Write out the opening lines of the data word for word, up to and including the line with "scene.collection.objects.link(e); return e", and leave every picture and every later line out.

— Begin —

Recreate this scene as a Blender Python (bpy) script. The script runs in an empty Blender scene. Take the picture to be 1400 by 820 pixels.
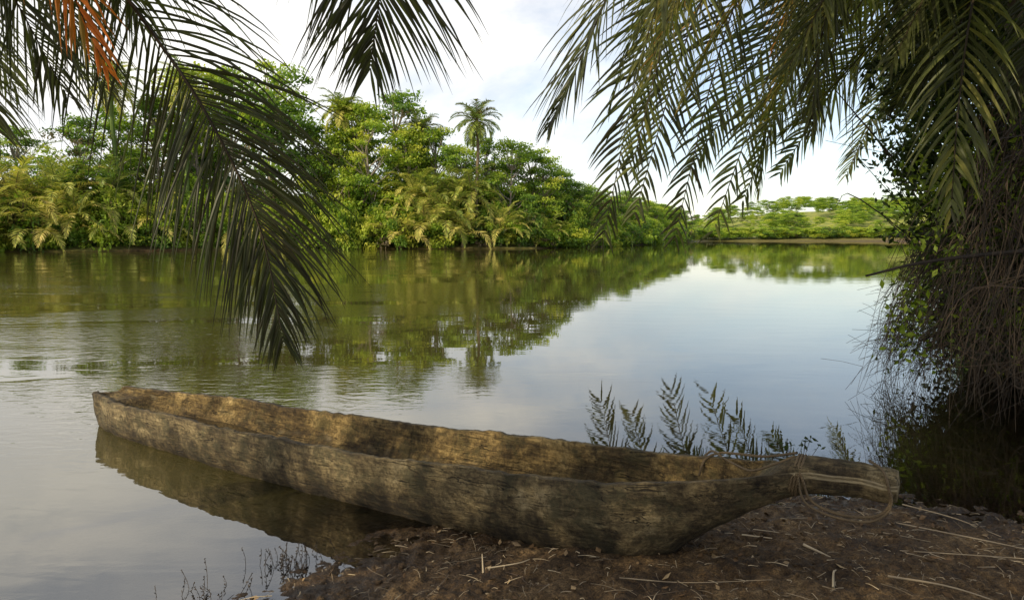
import bpy, math, random
import numpy as np
from mathutils import Vector, noise, Matrix

scene = bpy.context.scene
rnd = random.Random(7)

# ------------------------------------------------------------------ helpers
def new_obj(name, me, parent=None, mat=None):
    ob = bpy.data.objects.new(name, me)
    scene.collection.objects.link(ob)
    if parent: ob.parent = parent
    return ob

def empty(name, loc=(0,0,0)):
    e = bpy.data.objects.new(name, None); e.location = loc
    scene.collection.objects.link(e); return e

def mesh_np(name, V, F, tint=None, smooth=False, mat=None):
    V = np.asarray(V, dtype=np.float32); F = np.asarray(F, dtype=np.int32)
    me = bpy.data.meshes.new(name)
    me.vertices.add(len(V)); me.vertices.foreach_set('co', V.ravel())
    k = F.shape[1]
    me.loops.add(F.size); me.loops.foreach_set('vertex_index', F.ravel())
    me.polygons.add(len(F))
    me.polygons.foreach_set('loop_start', np.arange(0, F.size, k, dtype=np.int32))
    me.update(calc_edges=True)
    me.polygons.foreach_set('use_smooth', np.full(len(F), smooth, dtype=bool))
    if tint is not None:
        a = me.attributes.new('tint', 'FLOAT', 'POINT')
        a.data.foreach_set('value', np.asarray(tint, dtype=np.float32))
    me.validate()
    if mat: me.materials.append(mat)
    return me

class Acc:
    def __init__(s): s.V=[]; s.F=[]; s.T=[]; s.n=0
    def add(s, V, F, T):
        V=np.asarray(V,float); F=np.asarray(F,int)
        if np.isscalar(T): T=np.full(len(V),T)
        s.V.append(V); s.F.append(F+s.n); s.T.append(T); s.n+=len(V)
    def mesh(s, name, mat, smooth=False):
        return mesh_np(name, np.concatenate(s.V), np.concatenate(s.F), np.concatenate(s.T), smooth, mat)

def norm(a): return a/np.maximum(np.linalg.norm(a,axis=-1,keepdims=True),1e-9)

def catmull(P, n):
    P=np.asarray(P,float); P=np.vstack([2*P[0]-P[1],P,2*P[-1]-P[-2]])
    m=len(P)-3; u=np.linspace(0,m-1e-6,n); i=u.astype(int); t=(u-i)[:,None]
    a,b,c,d=P[i],P[i+1],P[i+2],P[i+3]
    return .5*((2*b)+(-a+c)*t+(2*a-5*b+4*c-d)*t*t+(-a+3*b-3*c+d)*t**3)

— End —

> SOLUTION FOR THIS PROBLEM
Recreate this scene as a Blender Python (bpy) script. The script runs in an empty Blender scene. Take the picture to be 1400 by 820 pixels.
import bpy, math, random
import numpy as np
from mathutils import Vector, noise, Matrix

scene = bpy.context.scene
rnd = random.Random(7)

# ------------------------------------------------------------------ helpers
def new_obj(name, me, parent=None, mat=None):
    ob = bpy.data.objects.new(name, me)
    scene.collection.objects.link(ob)
    if parent: ob.parent = parent
    return ob

def empty(name, loc=(0,0,0)):
    e = bpy.data.objects.new(name, None); e.location = loc
    scene.collection.objects.link(e); return e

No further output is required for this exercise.